Ian Kent wrote:

I am a little unclear about this.  Which directory are you talking about?  The
mount-over directory or the directory being mounted?  My picture of things
(and I haven't verified this by doing anything mundane like reading the code)
is that There is a directory (such as /net ) which is of type autofs and as
needed new directories of type autofs are created under it for the various
hosts/filenames.  Over these subdirectories (the mount-over directories) get
mounted the remote filesystems, usually of type NFS.  Is this a correct
understanding?


Yep. That's an indirect mount.

OK.  Got it.

The directories I'm refering to are the ones created inside the autofs mount point /net or other autofs mount point. Creating the directories makes them browsable without necessarily mounting them (as long as the module knows when to trigger a mount request). This lazyness is what causes all the fus.

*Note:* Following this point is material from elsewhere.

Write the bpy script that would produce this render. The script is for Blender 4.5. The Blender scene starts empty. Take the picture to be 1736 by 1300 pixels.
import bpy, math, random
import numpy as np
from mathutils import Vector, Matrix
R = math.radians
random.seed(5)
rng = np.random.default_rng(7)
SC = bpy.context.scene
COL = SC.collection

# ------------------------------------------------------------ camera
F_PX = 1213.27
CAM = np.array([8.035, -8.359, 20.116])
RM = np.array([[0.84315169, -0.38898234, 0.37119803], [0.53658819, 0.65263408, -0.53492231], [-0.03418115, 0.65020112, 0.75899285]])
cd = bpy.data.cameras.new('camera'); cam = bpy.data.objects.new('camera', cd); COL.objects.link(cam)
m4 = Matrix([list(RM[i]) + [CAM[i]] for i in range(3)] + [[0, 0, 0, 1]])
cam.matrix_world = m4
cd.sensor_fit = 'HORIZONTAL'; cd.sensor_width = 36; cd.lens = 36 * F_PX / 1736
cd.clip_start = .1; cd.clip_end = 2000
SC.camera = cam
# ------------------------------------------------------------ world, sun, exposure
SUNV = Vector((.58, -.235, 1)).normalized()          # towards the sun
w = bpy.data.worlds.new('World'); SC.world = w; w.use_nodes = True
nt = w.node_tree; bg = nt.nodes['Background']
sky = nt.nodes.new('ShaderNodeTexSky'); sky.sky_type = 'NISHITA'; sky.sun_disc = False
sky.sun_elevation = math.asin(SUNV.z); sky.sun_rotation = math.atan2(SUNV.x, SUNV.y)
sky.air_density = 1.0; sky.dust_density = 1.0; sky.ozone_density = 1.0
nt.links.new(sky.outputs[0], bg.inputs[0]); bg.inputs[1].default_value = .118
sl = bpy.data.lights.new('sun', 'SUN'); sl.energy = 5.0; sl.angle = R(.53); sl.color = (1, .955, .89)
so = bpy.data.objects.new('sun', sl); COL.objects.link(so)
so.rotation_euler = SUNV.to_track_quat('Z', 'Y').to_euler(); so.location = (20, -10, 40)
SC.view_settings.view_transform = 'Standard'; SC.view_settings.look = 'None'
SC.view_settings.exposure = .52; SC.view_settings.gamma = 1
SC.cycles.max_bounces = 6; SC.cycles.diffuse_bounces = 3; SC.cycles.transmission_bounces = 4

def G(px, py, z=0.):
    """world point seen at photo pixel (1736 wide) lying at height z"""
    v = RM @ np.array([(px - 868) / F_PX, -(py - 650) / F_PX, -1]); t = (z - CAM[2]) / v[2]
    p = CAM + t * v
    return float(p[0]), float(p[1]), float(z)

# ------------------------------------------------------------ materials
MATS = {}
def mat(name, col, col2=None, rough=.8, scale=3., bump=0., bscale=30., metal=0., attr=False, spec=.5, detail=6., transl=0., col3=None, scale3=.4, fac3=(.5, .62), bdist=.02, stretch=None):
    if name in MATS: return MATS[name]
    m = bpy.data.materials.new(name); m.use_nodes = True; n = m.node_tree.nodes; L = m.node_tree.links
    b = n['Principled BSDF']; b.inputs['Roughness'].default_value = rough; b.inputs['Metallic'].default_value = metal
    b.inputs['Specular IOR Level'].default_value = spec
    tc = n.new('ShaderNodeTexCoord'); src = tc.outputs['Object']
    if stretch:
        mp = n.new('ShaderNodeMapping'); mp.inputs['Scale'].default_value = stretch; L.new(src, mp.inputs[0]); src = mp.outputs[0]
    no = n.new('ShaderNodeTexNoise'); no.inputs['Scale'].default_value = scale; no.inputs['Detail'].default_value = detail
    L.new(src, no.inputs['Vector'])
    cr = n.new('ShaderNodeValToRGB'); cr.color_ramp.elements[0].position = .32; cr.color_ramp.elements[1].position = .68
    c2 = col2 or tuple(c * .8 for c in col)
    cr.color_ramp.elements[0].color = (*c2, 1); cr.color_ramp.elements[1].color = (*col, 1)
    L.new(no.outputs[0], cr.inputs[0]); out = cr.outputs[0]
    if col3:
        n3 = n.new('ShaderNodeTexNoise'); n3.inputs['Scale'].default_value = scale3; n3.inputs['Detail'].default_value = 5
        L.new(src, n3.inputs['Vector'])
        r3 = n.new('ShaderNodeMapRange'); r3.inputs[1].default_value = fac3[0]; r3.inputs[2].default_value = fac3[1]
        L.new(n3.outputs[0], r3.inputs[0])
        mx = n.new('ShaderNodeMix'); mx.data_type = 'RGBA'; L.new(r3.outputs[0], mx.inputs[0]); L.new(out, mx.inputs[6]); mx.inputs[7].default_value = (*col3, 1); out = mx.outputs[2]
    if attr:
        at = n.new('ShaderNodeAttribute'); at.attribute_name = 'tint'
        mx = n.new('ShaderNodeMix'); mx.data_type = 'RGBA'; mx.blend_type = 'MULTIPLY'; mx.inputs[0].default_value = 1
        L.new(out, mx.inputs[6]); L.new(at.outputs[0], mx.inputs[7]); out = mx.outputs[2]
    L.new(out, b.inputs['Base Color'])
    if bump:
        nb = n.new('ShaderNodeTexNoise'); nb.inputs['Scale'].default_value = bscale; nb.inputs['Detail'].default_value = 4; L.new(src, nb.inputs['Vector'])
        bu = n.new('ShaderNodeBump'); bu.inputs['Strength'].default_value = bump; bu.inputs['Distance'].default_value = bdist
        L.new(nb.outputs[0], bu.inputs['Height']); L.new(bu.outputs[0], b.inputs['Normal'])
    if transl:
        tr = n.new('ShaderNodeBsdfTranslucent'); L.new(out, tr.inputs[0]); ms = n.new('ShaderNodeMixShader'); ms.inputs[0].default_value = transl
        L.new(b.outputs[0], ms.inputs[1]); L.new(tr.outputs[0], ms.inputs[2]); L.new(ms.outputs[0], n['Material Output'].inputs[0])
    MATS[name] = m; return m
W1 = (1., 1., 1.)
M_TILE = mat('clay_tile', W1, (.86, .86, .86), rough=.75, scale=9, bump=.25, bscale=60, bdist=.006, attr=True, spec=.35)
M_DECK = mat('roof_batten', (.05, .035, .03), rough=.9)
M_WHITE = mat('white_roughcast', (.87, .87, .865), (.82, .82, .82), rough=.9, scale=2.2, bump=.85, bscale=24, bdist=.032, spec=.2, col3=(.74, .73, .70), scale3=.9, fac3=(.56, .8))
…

Case 2 needs special attention. To achieve this I would need to have two
types of unhashed dentry, valid and invalid (perhaps because of a ENOENT
return from the daemon on mount).


If my understanding above is correct, I don't think you need to hide the
dentry for the autofs mount-over directory.  If there is an active mount, then
the dentries d_mounted flag will be set and the normal mountpoint traversal
will work.  If nothing is mounted here then the autofs mount-over directory
lookup functions will be called.  This is where the actual mount request gets
triggered.  The dentry created here should not be added to the dentry cache
until the dentry is actually ready to use.  It has to be kept in a way that
can be found by subsequent calls to lookup in case there are multiple requests
for it. The trick is that the first lookup to succeed has to be the one for
the mount request.  But once it is on the dentry hash chain, revalidate has to
be careful because if the revalidate fails then the dentry will be
invalidated.  And if revalidate succeeds then everything needs to be setup so
that folow_down will work.  Hmm.  I will have to think about this some more.


That was how things used to work but late mounting is what's needed to provide the function expected of an automounter when people start using this in an enterprise environment. Basically autofs tells lies until it's forced to tell the truth.

Point is people expect to be able to see the mount points without causing them to mount until they actually try and access something inside the mount.

Hence "browseable".

OK.  This is a whole other kettle of fish.
This means that readdir lies and reports about the existance of directories but doesn't mount them until someone is actually foolish enough to include them in a pathname. That's the problem. Too many fools. :^)

And thanks for the pointer to the paper.